Dataset entries

════

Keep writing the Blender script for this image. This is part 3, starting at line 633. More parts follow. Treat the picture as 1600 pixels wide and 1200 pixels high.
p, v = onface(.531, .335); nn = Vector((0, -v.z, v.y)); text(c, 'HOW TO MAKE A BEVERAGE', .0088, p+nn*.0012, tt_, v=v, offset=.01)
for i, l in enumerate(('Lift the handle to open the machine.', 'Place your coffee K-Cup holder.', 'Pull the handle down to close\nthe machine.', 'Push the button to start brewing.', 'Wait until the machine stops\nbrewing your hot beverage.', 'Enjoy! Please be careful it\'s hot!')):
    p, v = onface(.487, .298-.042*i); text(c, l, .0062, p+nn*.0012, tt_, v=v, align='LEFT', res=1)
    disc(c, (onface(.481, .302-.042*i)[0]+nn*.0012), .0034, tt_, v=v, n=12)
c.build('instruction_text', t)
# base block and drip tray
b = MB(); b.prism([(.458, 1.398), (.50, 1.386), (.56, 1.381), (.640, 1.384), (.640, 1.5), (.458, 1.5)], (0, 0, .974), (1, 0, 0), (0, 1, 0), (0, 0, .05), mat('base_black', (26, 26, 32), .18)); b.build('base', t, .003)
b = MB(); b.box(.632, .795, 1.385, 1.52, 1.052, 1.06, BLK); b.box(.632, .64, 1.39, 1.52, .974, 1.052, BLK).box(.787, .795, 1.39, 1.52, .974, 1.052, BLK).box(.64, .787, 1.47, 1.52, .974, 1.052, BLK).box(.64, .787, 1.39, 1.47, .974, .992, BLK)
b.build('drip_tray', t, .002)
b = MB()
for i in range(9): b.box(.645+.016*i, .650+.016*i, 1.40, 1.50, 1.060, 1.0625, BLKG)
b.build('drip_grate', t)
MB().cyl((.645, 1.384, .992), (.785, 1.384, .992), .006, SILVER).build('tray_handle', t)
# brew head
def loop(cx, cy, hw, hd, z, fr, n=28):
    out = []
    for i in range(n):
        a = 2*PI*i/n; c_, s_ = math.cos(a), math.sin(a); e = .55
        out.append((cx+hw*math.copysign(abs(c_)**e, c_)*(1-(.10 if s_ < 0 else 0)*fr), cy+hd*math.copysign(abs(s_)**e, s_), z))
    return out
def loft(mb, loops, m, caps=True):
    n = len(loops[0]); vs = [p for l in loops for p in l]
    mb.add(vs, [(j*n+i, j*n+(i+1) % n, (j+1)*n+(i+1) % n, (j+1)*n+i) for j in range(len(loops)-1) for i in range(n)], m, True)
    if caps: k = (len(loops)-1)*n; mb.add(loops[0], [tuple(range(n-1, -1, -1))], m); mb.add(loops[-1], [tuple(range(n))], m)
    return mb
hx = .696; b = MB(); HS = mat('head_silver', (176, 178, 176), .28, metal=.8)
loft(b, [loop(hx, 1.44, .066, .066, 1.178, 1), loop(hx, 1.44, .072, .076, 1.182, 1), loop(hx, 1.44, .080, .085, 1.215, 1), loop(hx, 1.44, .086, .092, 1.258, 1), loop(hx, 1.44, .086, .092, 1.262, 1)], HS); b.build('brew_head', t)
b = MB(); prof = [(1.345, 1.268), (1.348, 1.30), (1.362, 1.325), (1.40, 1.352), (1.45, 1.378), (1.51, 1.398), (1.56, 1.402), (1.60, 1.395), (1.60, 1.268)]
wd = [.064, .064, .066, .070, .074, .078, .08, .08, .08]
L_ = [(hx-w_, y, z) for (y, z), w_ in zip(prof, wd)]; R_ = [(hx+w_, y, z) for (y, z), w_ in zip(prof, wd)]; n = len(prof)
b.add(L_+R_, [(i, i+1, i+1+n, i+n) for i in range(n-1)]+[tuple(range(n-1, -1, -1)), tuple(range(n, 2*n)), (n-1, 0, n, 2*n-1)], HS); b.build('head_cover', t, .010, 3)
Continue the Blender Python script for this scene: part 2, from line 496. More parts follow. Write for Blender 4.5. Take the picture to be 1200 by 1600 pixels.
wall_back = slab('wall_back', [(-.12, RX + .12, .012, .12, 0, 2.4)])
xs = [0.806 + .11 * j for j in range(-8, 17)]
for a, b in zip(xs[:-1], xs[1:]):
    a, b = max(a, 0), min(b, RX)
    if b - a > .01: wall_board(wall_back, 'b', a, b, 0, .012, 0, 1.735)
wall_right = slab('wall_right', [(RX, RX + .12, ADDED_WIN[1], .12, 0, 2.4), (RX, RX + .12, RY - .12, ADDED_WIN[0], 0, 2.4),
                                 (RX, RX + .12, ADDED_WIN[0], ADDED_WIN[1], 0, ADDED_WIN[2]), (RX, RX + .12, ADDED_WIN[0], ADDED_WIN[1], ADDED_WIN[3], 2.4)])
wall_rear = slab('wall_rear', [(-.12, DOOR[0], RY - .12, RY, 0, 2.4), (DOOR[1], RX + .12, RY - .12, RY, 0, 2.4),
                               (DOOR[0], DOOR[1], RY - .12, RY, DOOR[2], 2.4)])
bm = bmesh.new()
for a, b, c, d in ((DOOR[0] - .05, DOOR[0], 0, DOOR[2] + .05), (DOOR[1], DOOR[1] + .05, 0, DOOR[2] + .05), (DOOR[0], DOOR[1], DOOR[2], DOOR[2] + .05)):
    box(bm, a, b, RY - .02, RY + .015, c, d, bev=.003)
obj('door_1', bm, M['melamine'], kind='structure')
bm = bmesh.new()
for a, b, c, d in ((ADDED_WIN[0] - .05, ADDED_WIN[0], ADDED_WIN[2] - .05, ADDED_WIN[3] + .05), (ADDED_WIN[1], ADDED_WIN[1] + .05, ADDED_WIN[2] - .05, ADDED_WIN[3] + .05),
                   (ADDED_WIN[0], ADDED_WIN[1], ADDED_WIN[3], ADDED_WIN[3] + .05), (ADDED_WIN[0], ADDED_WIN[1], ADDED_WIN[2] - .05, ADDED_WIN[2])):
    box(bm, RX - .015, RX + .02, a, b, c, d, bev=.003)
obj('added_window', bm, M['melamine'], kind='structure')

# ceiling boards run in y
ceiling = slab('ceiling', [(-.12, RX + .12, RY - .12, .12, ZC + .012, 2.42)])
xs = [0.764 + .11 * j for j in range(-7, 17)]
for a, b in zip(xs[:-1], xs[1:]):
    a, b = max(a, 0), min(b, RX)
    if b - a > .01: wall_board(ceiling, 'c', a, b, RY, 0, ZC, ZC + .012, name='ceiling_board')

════

# TASK PROMPT
Extract the full listing above without altering anything.

# THE COMPLETED TASK
Keep writing the Blender script for this image. This is part 3, starting at line 633. More parts follow. Treat the picture as 1600 pixels wide and 1200 pixels high.
p, v = onface(.531, .335); nn = Vector((0, -v.z, v.y)); text(c, 'HOW TO MAKE A BEVERAGE', .0088, p+nn*.0012, tt_, v=v, offset=.01)
for i, l in enumerate(('Lift the handle to open the machine.', 'Place your coffee K-Cup holder.', 'Pull the handle down to close\nthe machine.', 'Push the button to start brewing.', 'Wait until the machine stops\nbrewing your hot beverage.', 'Enjoy! Please be careful it\'s hot!')):
    p, v = onface(.487, .298-.042*i); text(c, l, .0062, p+nn*.0012, tt_, v=v, align='LEFT', res=1)
    disc(c, (onface(.481, .302-.042*i)[0]+nn*.0012), .0034, tt_, v=v, n=12)
c.build('instruction_text', t)
# base block and drip tray
b = MB(); b.prism([(.458, 1.398), (.50, 1.386), (.56, 1.381), (.640, 1.384), (.640, 1.5), (.458, 1.5)], (0, 0, .974), (1, 0, 0), (0, 1, 0), (0, 0, .05), mat('base_black', (26, 26, 32), .18)); b.build('base', t, .003)
b = MB(); b.box(.632, .795, 1.385, 1.52, 1.052, 1.06, BLK); b.box(.632, .64, 1.39, 1.52, .974, 1.052, BLK).box(.787, .795, 1.39, 1.52, .974, 1.052, BLK).box(.64, .787, 1.47, 1.52, .974, 1.052, BLK).box(.64, .787, 1.39, 1.47, .974, .992, BLK)
b.build('drip_tray', t, .002)
b = MB()
for i in range(9): b.box(.645+.016*i, .650+.016*i, 1.40, 1.50, 1.060, 1.0625, BLKG)
b.build('drip_grate', t)
MB().cyl((.645, 1.384, .992), (.785, 1.384, .992), .006, SILVER).build('tray_handle', t)
# brew head
def loop(cx, cy, hw, hd, z, fr, n=28):
    out = []
    for i in range(n):
        a = 2*PI*i/n; c_, s_ = math.cos(a), math.sin(a); e = .55
        out.append((cx+hw*math.copysign(abs(c_)**e, c_)*(1-(.10 if s_ < 0 else 0)*fr), cy+hd*math.copysign(abs(s_)**e, s_), z))
    return out
def loft(mb, loops, m, caps=True):
    n = len(loops[0]); vs = [p for l in loops for p in l]
    mb.add(vs, [(j*n+i, j*n+(i+1) % n, (j+1)*n+(i+1) % n, (j+1)*n+i) for j in range(len(loops)-1) for i in range(n)], m, True)
    if caps: k = (len(loops)-1)*n; mb.add(loops[0], [tuple(range(n-1, -1, -1))], m); mb.add(loops[-1], [tuple(range(n))], m)
    return mb
hx = .696; b = MB(); HS = mat('head_silver', (176, 178, 176), .28, metal=.8)
loft(b, [loop(hx, 1.44, .066, .066, 1.178, 1), loop(hx, 1.44, .072, .076, 1.182, 1), loop(hx, 1.44, .080, .085, 1.215, 1), loop(hx, 1.44, .086, .092, 1.258, 1), loop(hx, 1.44, .086, .092, 1.262, 1)], HS); b.build('brew_head', t)
b = MB(); prof = [(1.345, 1.268), (1.348, 1.30), (1.362, 1.325), (1.40, 1.352), (1.45, 1.378), (1.51, 1.398), (1.56, 1.402), (1.60, 1.395), (1.60, 1.268)]
wd = [.064, .064, .066, .070, .074, .078, .08, .08, .08]
L_ = [(hx-w_, y, z) for (y, z), w_ in zip(prof, wd)]; R_ = [(hx+w_, y, z) for (y, z), w_ in zip(prof, wd)]; n = len(prof)
b.add(L_+R_, [(i, i+1, i+1+n, i+n) for i in range(n-1)]+[tuple(range(n-1, -1, -1)), tuple(range(n, 2*n)), (n-1, 0, n, 2*n-1)], HS); b.build('head_cover', t, .010, 3)
Continue the Blender Python script for this scene: part 2, from line 496. More parts follow. Write for Blender 4.5. Take the picture to be 1200 by 1600 pixels.
wall_back = slab('wall_back', [(-.12, RX + .12, .012, .12, 0, 2.4)])
xs = [0.806 + .11 * j for j in range(-8, 17)]
for a, b in zip(xs[:-1], xs[1:]):
    a, b = max(a, 0), min(b, RX)
    if b - a > .01: wall_board(wall_back, 'b', a, b, 0, .012, 0, 1.735)
wall_right = slab('wall_right', [(RX, RX + .12, ADDED_WIN[1], .12, 0, 2.4), (RX, RX + .12, RY - .12, ADDED_WIN[0], 0, 2.4),
                                 (RX, RX + .12, ADDED_WIN[0], ADDED_WIN[1], 0, ADDED_WIN[2]), (RX, RX + .12, ADDED_WIN[0], ADDED_WIN[1], ADDED_WIN[3], 2.4)])
wall_rear = slab('wall_rear', [(-.12, DOOR[0], RY - .12, RY, 0, 2.4), (DOOR[1], RX + .12, RY - .12, RY, 0, 2.4),
                               (DOOR[0], DOOR[1], RY - .12, RY, DOOR[2], 2.4)])
bm = bmesh.new()
for a, b, c, d in ((DOOR[0] - .05, DOOR[0], 0, DOOR[2] + .05), (DOOR[1], DOOR[1] + .05, 0, DOOR[2] + .05), (DOOR[0], DOOR[1], DOOR[2], DOOR[2] + .05)):
    box(bm, a, b, RY - .02, RY + .015, c, d, bev=.003)
obj('door_1', bm, M['melamine'], kind='structure')
bm = bmesh.new()
for a, b, c, d in ((ADDED_WIN[0] - .05, ADDED_WIN[0], ADDED_WIN[2] - .05, ADDED_WIN[3] + .05), (ADDED_WIN[1], ADDED_WIN[1] + .05, ADDED_WIN[2] - .05, ADDED_WIN[3] + .05),
                   (ADDED_WIN[0], ADDED_WIN[1], ADDED_WIN[3], ADDED_WIN[3] + .05), (ADDED_WIN[0], ADDED_WIN[1], ADDED_WIN[2] - .05, ADDED_WIN[2])):
    box(bm, RX - .015, RX + .02, a, b, c, d, bev=.003)
obj('added_window', bm, M['melamine'], kind='structure')

# ceiling boards run in y
ceiling = slab('ceiling', [(-.12, RX + .12, RY - .12, .12, ZC + .012, 2.42)])
xs = [0.764 + .11 * j for j in range(-7, 17)]
for a, b in zip(xs[:-1], xs[1:]):
    a, b = max(a, 0), min(b, RX)
    if b - a > .01: wall_board(ceiling, 'c', a, b, RY, 0, ZC, ZC + .012, name='ceiling_board')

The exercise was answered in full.